Surf fishing tips

Surf fishing tips

Fishing for sand, summer or yellowfin whiting from the surf is a great way to enjoy trips to the beach while also gathering a feed to take home. Being a shore-based activity, it’s relatively inexpensive, and if you know how, the bait can be gathered right at your feet. Any kids looking to get into fishing will take to whiting fishing in the surf readily, because the action is usually fairly constant, and whiting are quite forgiving of sloppy presentation.

Choosing an area to fish is best done at low tide, when gutters become exposed and whiting are tucked inside these zones enjoying the calm water as they forage for food items.

A ‘gutter’ is by a small gutter-like channel formed close to the shore. Usually calm and only a few feet deep, this is where whiting will do most of their feeding in surf zones. For this reason, long casts are not necessary, and in this way they are very accessible for kids who might not have their casting skills down to a fine art.

The best bait is always a contentious issue, but in most areas along the east coast of Australia, beach worms, pipis and yabbies are both easily attainable and effective.
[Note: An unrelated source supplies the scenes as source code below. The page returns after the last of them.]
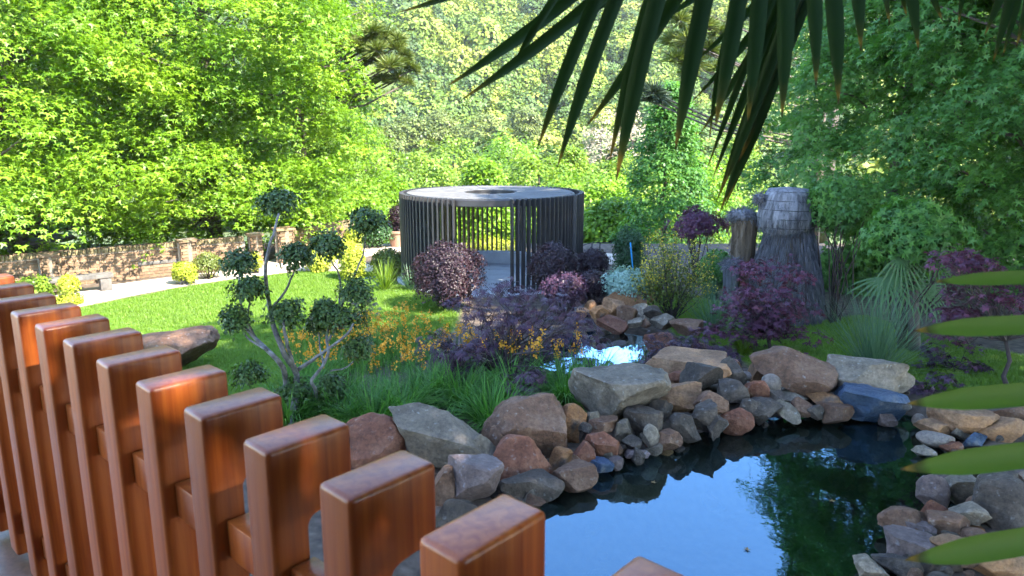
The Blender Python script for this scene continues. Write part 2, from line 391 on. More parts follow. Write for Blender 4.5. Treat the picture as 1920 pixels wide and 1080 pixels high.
# water
def water(name, poly, z, label, tint, col, ior=2.4):
    m, n, l, p = new_mat(name)
    n.remove(p)
    gl = n.new('ShaderNodeBsdfGlossy'); gl.inputs['Roughness'].default_value = .015; gl.inputs[0].default_value = (.46, .76, 1, 1)  # blue of the mirrored sky partly put into this gloss colour
    tr = n.new('ShaderNodeBsdfTransparent'); tr.inputs[0].default_value = (*tint, 1)
    df = n.new('ShaderNodeBsdfDiffuse'); df.inputs[0].default_value = (*col, 1)
    m1 = n.new('ShaderNodeMixShader'); m1.inputs[0].default_value = .25; l.new(tr.outputs[0], m1.inputs[1]); l.new(df.outputs[0], m1.inputs[2])
    fr = n.new('ShaderNodeFresnel'); fr.inputs[0].default_value = ior
    m2 = n.new('ShaderNodeMixShader'); l.new(fr.outputs[0], m2.inputs[0]); l.new(m1.outputs[0], m2.inputs[1]); l.new(gl.outputs[0], m2.inputs[2])
    tc = n.new('ShaderNodeTexCoord'); t = n.new('ShaderNodeTexNoise'); t.inputs['Scale'].default_value = 3.5; t.inputs['Detail'].default_value = 3; l.new(tc.outputs['Object'], t.inputs[0])
    b = n.new('ShaderNodeBump'); b.inputs['Strength'].default_value = .10; b.inputs['Distance'].default_value = .02; l.new(t.outputs[0], b.inputs['Height'])
    for q in (gl, fr): l.new(b.outputs[0], q.inputs['Normal'])
    l.new(m2.outputs[0], n['Material Output'].inputs[0])
    c = np.mean(poly, 0); k = len(poly)
    V = [(c[0], c[1], z)] + [(*(q + nrm(q - c) * .55), z) for q in poly]
    me = bpy.data.meshes.new(name); me.from_pydata(V, [], [(0, 1 + (i + 1) % k, 1 + i) for i in range(k)]); me.update()
    o = link(name, me, m); tag(o, label, None, kind='structure')
water('pond_water', POND, WZ, 'still pond water mirroring the blue sky', (.30, .33, .24), (.012, .018, .010))
water('pool_water', POOL, PZ, 'small upper pool glinting behind the rocks', (.30, .33, .24), (.012, .018, .010), 1.6)

# paved path
M['path'] = surf('pale_gravel_path', [(.34, .27, .22), (.46, .38, .31), (.56, .48, .40)], 3, .95, .4, 60)
def sheet(name, poly, z, m, label, t=.05):
    k = len(poly); V = [(q[0], q[1], z) for q in poly] + [(q[0], q[1], z - t) for q in poly]
    F = [tuple(range(k))] + [(i, k + i, k + (i + 1) % k, (i + 1) % k) for i in range(k)]
    me = bpy.data.meshes.new(name); me.from_pydata(V, [], F); me.update()
    import bmesh
    bm = bmesh.new(); bm.from_mesh(me); bmesh.ops.triangulate(bm, faces=[f for f in bm.faces if len(f.verts) > 4]); bmesh.ops.recalc_face_normals(bm, faces=bm.faces); bm.to_mesh(me); bm.free()
    o = link(name, me, m); tag(o, label, None, kind='structure'); return o
PATH = [at(*p, 0)[:2] for p in [(-40, 615), (110, 583), (240, 556), (330, 540), (430, 524), (560, 508), (700, 511), (765, 520), (770, 500), (690, 497), (645, 490), (700, 478), (770, 476), (770, 458), (640, 458), (560, 470), (500, 492), (460, 503), (330, 520), (120, 548), (-40, 578)]]
sheet('path', PATH, .035, M['path'], 'pale garden path running along the brick wall')
sheet('path', [at(*p, 0)[:2] for p in [(1085, 500), (1160, 496), (1165, 478), (1085, 474)]], .035, M['path'], 'short pale path end right of the pavilion')

# ------------------------------------------------------------------ pavilion
M['metal'] = surf('charcoal_metal', [(.022, .021, .022), (.036, .034, .035)], 3, .45, .05, 40, spec=.5)
M['roofdeck'] = surf('weathered_grey_boards', [(.075, .07, .067), (.115, .11, .105), (.15, .145, .14)], 2.5, .85, .2, 20)
M['concrete'] = surf('grey_concrete', [(.30, .31, .33), (.42, .43, .45)], 2, .9, .2, 40)
GC = np.array((-.66, 22.2, 0.)); GR = 2.66
pav = empty('pavilion', GC, 'round charcoal slatted garden pavilion with open roof ring', 'pavilion')
b = MB(); b.lathe([(.76, 2.40), (2.52, 2.40), (2.55, 2.42), (2.55, 2.575), (2.52, 2.60), (.76, 2.60), (.76, 2.40)], 96, GC)
rf = b.build('roof', M['metal'], pav, True, 30)
for k in range(28):                                     # radial roof boards, each with its joint
    a0 = 2 * math.pi * k / 28; da = 2 * math.pi / 28 * .982; V = []; ns = 4
    for zz in (2.603, 2.618 + random.uniform(-.003, .003)):
        for r_ in (.80, 2.49):
            for j in range(ns + 1):
                w = a0 + da * j / ns; V.append((r_ * math.cos(w), r_ * math.sin(w), zz))
    q = ns + 1; F = [tuple(range(2 * q, 3 * q)) + tuple(range(4 * q - 1, 3 * q - 1, -1))]
    F += [(j, j + 1, 2 * q + j + 1, 2 * q + j)[::-1] for j in range(ns)] + [(q + j, q + j + 1, 3 * q + j + 1, 3 * q + j) for j in range(ns)]
    F += [(0, q, 3 * q, 2 * q), (ns, 2 * q + ns, 3 * q + ns, q + ns)]
    me = bpy.data.meshes.new('roof_board'); me.from_pydata(V, [], F); me.update()
    link('roof_board', me, M['roofdeck'], rf)
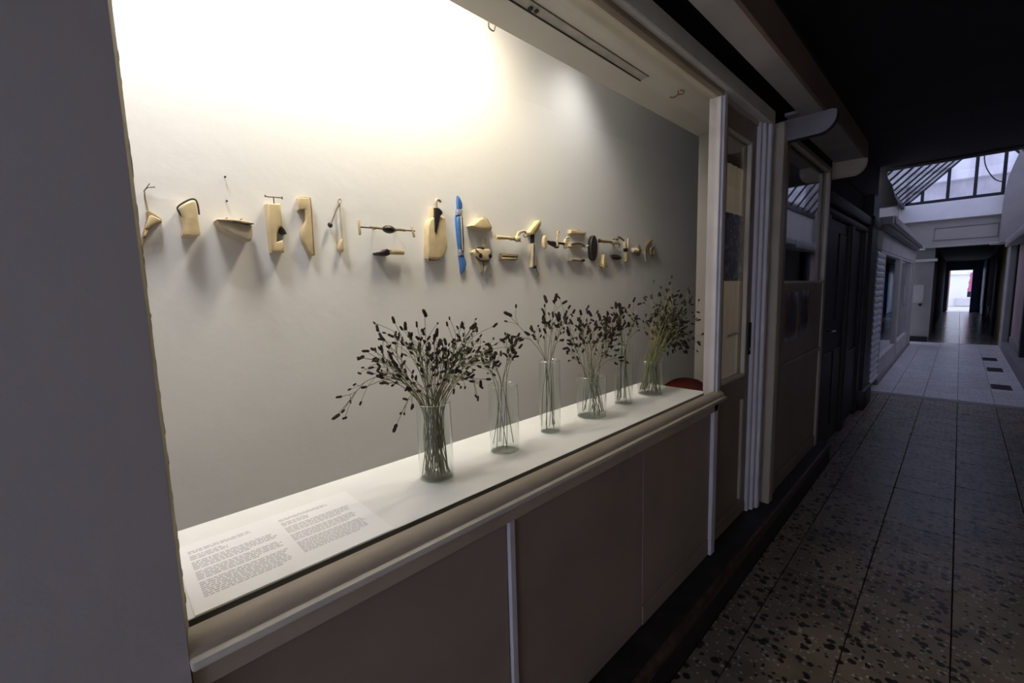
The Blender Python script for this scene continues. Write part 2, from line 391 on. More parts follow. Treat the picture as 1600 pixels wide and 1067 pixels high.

Often, these can be collected from the same beach you choose to fish on, or bought from a bait shop nearby. Whiting will also take pieces of Berkley Saltwater Gulp! Sandworm soft plastics in absence of bait, so there are plenty of options.

Gear can be kept simple, with surf rods such as the Gary Howard Swallowtail 12’ 3-6kg 2 piece Mid Mount or Breambo 3W 10’6” 2-3kg 2 Piece Low Mount perfect for whiting. Anglers often choose to fish these with side-cast style reels, and the Alvey Adventurer 55G easy to use and will stand up to the harsh treatment from kids and saltwater.

As far as rigs go, keeping it simple is the key. A sliding ball sinker rig made up of a Gamakatsu Worm Hook and a small ball sinker should be enough. Some anglers like to add red tubing or beads to their rigs for extra attraction, and the STM Red Tubing & Beads is perfect for this.

Once a bite is detected, it’s just a simple matter of waiting for the soft rod tip to load up and applying pressure, making sure to keep the rod bent so the small hook stays in the fish’s mouth.

Very little equipment is needed for this simple style of fishing, so why not take the opportunity to breath in some fresh, ocean air with the sand between your toes while you put together a great feed of fish?